INNOVATIVE strategies to tackle the growing number of scams around the Wee County are being explored by police, chiefs told council last week.

Chief Inspector Drew Sinclair, Police Scotland’s local area commander, told Clackmannanshire Council’s Partnership and Performance Committee last Thursday, May 30, about the various ways his officers are tackling the “growing trend” in acquisitive crime.

Flanked by Chief Superintendent Thom McLoughlin, divisional commander for the Forth Valley, he explained scams are being driven by organised crime with a performance report tabled on the day adding that conmen target the most vulnerable in the community.

The document said: “Although there is no discernible pattern, members of the public have been contacting us on social media to inform us about the latest scam phone call or mail that they or their family members have been getting.”

Scams constantly evolve and can take various shapes, whether they come through the mail, on the phone or electronically in an email.

The Advertiser has also received information about and reported on a fair share of scams in recent years and one thing local officers do to combat this type of crime is raising awareness through social media and at local community councils as a preventative measure.

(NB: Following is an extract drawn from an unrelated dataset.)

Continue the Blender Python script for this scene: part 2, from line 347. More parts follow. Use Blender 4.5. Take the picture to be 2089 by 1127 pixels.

According to the report on the day, a Wee County officer from the safer communities team has been working closely with community carers who visit vulnerable people on a regular basis.

PC Mackie is hoping to equip them with the tools to highlight the latest scams and how they work so members of the community can spot when something is not quite right.

He is also looking at opportunities to work with the Royal Mail, empowering postmen and women to spot scam mail being sent to vulnerable people.

Local officers had, too, taken a fake ATM to supermarkets to educate customers on the tricks and devices employed by culprits.

The police is working with banks around the country as well, flagging up vulnerable people so employees are empowered to stop potential payments going to fraudsters.

CS McLoughlin told the chamber this already prevented some people losing money in the area.

At the meeting, Councillor Donald Balsillie asked about the “really prevalent” iTunes voucher scams.

These usually see criminals contact people in various ways, pretending to be working for a government agency, like HMRC.

They will demand a sum of money, for instance telling their target they had failed to pay a considerable amount of tax, and ask for it to be paid via iTunes vouchers, which can be used to purchase credit on an online store.

No genuine government body would make such demands, but conmen usually target the less tech savvy.

Officers have been working with supermarkets, however, with staff now carrying out vulnerability checks if anyone is looking to purchase vouchers worth more than £25.